Saturday, April 21, 2007

A new space race is up and running, and it is happening in downtown Singapore, with global firms signing ever bigger deals to lock in office

A new space race is up and running, and it is happening in downtown Singapore, with global firms signing ever bigger deals to lock in office real estate in the face of an unprecedented squeeze.

And it is not just buildings under construction, like the Marina Bay Financial Centre (MBFC), but ones that are still little more than glints in developers’ eyes.

It is all a far cry from a few years ago, when rents were tumbling.

The shoe is on the other foot now, with rents for prime space - if any can be found - going through the roof.

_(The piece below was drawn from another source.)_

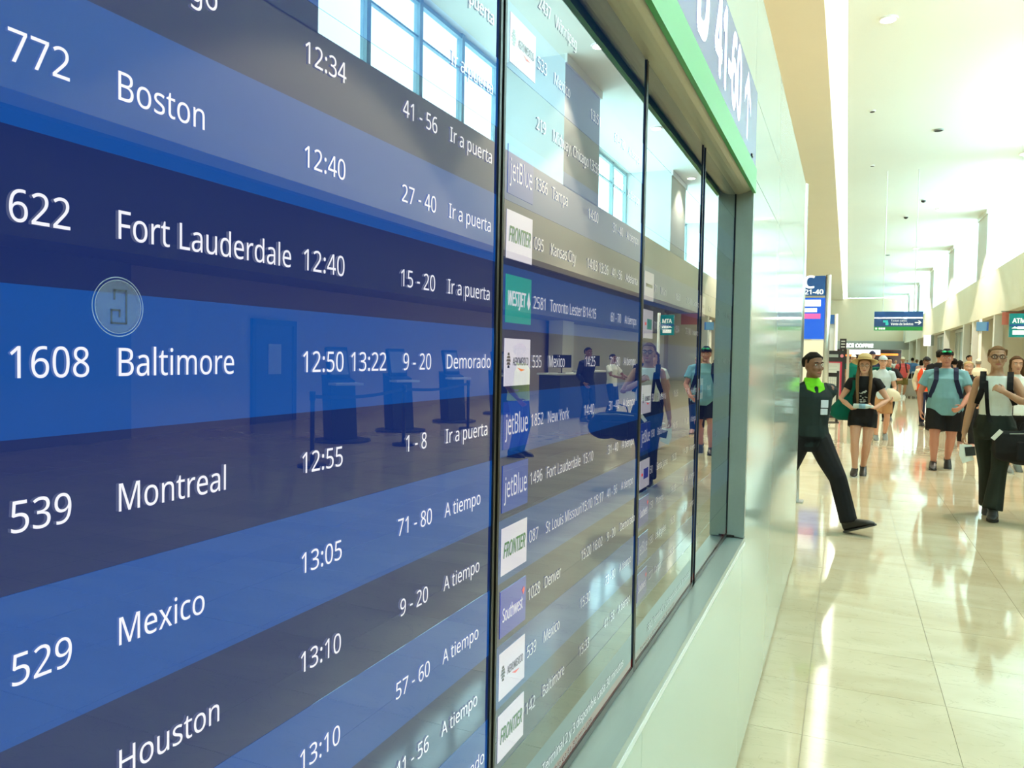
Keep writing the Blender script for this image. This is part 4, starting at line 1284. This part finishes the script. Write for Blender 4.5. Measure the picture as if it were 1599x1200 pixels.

Grade A office rents - the most coveted space in prime areas - rose nearly 23 per cent in the first quarter to $11.80 per sq ft (psf), according to data from Jones Lang LaSalle.

Indeed, rents are rising so fast there are concerns they could eventually affect costs to the point that firms limit their expansion here, said a market watcher.

It is also forcing major financial institutions to book ahead to reserve their spots in the limited number of buildings on the drawing board that offer the large, contiguous space they need.

Some are looking at space coming onstream in 2009 and beyond, consultants said.

‘It’s partly a result of Singapore’s positioning itself as a financial centre and partly the result of tight supply,’ said Jones Lang LaSalle’s regional director, head of markets, Mr Chris Archibold.

‘This will continue for the next year or so, for new buildings coming onstream in two to three years’ time,’ he said.

While phase one of the MBFC is not due for completion until early 2010, one third of its 1.62 million sq ft of office space has already been spoken for.

Standard Chartered Bank pulled off a coup this week by tying up 24 floors of phase one in a 12-year lease.

The supply squeeze has prompted market players and the Government to release more space, but much has already been snapped up.

The Merrill Lynch Harbourfront building, which will be ready in 2008, was fully taken up by late last year.

Other financial institutions such as Citigroup and Credit Suisse could all be looking for more space, said market watchers.

On-going redevelopment of several buildings, such as Overseas Union House, Straits Trading Building, 71 Robinson Road and the Asia Chambers Building, has added to the pressure on supply.

But that has not stopped some firms from trying to lock up space when the buildings come back onto the market after 2009.

In 2010, Harbourfront offices will provide more space while Ocean Building - if it is turned into offices - could yield 832,000 sq ft by 2011.

Rental rises will ease as supply lifts over a three- to five-year horizon, said CB Richard Ellis executive director Moray Armstrong.

Hongkong Land, part of the group developing the MBFC, has increased the amount of office space at the centre to meet increased demand.

Mr Robert Garman, its director of commercial property, South Asia, said about 3.5 million sq ft out of the 4.72 million sq ft area of the entire MBFC will be offices, he said.

Mr Garman said talks are on-going with several parties to lease a further 1 million sq ft of space in phase one. The deals are likely to be signed within a year, yet the building will not be completed until 2010.

Phase one of MBFC has two office towers and a fully-sold residential tower.